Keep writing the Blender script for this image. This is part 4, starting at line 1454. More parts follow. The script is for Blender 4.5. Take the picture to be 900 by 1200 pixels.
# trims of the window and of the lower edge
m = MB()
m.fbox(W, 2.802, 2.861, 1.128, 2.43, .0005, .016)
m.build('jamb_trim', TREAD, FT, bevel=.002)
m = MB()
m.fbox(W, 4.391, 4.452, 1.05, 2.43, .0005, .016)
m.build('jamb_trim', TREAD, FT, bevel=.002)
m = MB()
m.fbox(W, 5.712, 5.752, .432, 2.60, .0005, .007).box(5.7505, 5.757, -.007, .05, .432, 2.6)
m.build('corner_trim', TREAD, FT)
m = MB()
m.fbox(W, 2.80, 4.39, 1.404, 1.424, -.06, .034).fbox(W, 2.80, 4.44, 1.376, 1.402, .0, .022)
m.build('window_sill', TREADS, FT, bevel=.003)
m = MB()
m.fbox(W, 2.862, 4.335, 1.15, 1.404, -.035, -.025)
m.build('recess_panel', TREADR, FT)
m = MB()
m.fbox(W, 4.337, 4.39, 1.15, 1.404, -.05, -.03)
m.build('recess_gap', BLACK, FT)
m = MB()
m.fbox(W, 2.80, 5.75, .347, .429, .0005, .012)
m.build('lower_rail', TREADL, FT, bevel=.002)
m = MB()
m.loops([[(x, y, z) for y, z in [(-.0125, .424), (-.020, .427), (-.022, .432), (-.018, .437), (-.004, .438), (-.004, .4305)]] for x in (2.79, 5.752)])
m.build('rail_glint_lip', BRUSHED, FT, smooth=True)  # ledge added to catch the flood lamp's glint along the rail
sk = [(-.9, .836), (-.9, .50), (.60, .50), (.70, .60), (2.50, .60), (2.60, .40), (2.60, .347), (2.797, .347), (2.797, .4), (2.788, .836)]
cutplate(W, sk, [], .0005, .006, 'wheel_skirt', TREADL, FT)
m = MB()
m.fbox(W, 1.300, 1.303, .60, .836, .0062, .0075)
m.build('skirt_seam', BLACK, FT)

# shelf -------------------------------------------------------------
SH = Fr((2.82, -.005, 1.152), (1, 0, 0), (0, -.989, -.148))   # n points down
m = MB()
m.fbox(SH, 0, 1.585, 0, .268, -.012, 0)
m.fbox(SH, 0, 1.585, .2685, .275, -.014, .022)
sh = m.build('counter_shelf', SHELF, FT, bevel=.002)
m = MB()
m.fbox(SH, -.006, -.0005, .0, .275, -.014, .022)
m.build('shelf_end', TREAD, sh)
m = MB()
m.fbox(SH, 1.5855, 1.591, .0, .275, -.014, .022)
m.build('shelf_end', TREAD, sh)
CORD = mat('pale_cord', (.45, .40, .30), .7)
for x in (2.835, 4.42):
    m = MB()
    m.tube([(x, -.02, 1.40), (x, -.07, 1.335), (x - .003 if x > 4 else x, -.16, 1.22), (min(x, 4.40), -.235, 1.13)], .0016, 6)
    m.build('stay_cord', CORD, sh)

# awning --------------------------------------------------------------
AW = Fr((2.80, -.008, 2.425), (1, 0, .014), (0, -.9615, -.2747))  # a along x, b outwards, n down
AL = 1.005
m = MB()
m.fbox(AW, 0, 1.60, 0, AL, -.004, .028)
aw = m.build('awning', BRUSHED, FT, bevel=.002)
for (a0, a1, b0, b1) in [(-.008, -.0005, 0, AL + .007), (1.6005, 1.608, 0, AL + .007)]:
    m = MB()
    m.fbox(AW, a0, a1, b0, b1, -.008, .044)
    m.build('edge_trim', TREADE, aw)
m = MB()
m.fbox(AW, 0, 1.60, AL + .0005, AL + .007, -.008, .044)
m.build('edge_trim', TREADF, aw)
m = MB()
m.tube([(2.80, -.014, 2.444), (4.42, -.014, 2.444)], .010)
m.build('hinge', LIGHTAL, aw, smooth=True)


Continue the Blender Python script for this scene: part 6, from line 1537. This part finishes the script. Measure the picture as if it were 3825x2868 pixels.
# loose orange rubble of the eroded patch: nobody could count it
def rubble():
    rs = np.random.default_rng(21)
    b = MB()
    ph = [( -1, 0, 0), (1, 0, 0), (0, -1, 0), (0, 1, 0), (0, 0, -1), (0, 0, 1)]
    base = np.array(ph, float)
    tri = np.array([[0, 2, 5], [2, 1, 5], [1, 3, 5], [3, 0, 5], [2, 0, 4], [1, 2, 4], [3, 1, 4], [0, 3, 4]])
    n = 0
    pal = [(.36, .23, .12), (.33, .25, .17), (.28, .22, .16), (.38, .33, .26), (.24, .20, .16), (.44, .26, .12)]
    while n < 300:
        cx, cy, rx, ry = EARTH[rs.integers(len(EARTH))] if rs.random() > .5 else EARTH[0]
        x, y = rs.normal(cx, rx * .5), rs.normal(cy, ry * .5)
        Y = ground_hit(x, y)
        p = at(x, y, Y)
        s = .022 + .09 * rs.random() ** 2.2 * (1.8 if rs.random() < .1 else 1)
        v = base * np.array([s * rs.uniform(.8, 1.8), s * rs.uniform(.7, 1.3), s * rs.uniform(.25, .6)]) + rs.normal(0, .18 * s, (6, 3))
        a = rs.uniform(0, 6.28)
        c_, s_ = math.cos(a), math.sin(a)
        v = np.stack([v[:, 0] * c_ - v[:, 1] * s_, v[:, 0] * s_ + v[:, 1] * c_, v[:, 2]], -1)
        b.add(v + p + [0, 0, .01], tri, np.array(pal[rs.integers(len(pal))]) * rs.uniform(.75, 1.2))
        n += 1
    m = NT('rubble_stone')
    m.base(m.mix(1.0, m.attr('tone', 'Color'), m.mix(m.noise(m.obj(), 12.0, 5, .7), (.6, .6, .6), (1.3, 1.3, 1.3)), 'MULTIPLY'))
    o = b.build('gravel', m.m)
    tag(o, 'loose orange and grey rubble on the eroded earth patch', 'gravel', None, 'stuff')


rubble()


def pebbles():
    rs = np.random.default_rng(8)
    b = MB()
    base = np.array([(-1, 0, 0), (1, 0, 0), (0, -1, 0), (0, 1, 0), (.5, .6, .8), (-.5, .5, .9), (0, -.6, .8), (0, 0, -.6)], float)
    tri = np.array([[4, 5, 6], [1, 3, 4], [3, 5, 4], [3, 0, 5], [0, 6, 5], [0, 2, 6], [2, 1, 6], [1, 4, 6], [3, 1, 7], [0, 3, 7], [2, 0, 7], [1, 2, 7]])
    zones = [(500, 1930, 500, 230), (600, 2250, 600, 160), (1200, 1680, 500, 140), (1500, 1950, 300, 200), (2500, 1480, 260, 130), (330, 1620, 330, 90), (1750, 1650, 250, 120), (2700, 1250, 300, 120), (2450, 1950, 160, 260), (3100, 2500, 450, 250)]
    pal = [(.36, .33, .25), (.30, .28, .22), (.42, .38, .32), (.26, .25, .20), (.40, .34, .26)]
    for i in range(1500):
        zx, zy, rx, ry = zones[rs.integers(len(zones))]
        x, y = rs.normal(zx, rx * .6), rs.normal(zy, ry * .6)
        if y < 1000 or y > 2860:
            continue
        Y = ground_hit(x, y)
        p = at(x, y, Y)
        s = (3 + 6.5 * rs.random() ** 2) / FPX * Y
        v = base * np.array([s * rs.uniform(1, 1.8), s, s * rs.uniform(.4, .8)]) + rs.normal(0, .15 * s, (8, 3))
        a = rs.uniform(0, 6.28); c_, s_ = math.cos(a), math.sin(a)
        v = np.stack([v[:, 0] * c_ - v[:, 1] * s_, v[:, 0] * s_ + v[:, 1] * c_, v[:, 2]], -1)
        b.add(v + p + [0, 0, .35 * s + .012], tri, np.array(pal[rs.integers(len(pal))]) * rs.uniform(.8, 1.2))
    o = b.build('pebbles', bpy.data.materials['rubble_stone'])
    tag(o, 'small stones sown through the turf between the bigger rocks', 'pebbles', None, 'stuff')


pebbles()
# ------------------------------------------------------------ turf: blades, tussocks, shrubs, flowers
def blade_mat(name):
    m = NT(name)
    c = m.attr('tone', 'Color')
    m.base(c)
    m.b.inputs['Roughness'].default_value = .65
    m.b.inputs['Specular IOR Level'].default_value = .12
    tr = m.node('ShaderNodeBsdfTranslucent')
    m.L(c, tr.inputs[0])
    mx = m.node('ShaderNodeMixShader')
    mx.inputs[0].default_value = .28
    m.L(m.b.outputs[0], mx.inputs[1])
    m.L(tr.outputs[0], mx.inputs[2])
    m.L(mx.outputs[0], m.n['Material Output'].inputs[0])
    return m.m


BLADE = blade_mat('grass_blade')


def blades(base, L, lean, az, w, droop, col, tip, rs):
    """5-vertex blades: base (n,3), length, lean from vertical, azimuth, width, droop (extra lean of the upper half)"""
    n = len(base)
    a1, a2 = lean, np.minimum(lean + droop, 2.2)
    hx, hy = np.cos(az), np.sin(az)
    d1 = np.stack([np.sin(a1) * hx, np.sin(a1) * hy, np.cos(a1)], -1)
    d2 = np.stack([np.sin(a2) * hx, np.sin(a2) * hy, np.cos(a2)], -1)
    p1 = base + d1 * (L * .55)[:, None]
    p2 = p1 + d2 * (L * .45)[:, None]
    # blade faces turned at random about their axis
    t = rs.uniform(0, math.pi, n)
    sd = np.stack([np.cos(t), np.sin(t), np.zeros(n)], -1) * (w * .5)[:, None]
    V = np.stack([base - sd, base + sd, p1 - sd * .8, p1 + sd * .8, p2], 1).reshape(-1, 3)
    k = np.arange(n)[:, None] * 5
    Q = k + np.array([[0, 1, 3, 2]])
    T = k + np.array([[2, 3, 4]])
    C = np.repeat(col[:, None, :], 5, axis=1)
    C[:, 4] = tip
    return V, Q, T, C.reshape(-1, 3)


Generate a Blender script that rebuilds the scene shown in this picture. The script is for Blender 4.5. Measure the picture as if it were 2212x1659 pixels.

========

**Goal of the exercise**.
Copy out each line of the listing that holds "from".

**The result**.
Continue the Blender Python script for this scene: part 6, from line 1537. This part finishes the script. Measure the picture as if it were 3825x2868 pixels.
    """5-vertex blades: base (n,3), length, lean from vertical, azimuth, width, droop (extra lean of the upper half)"""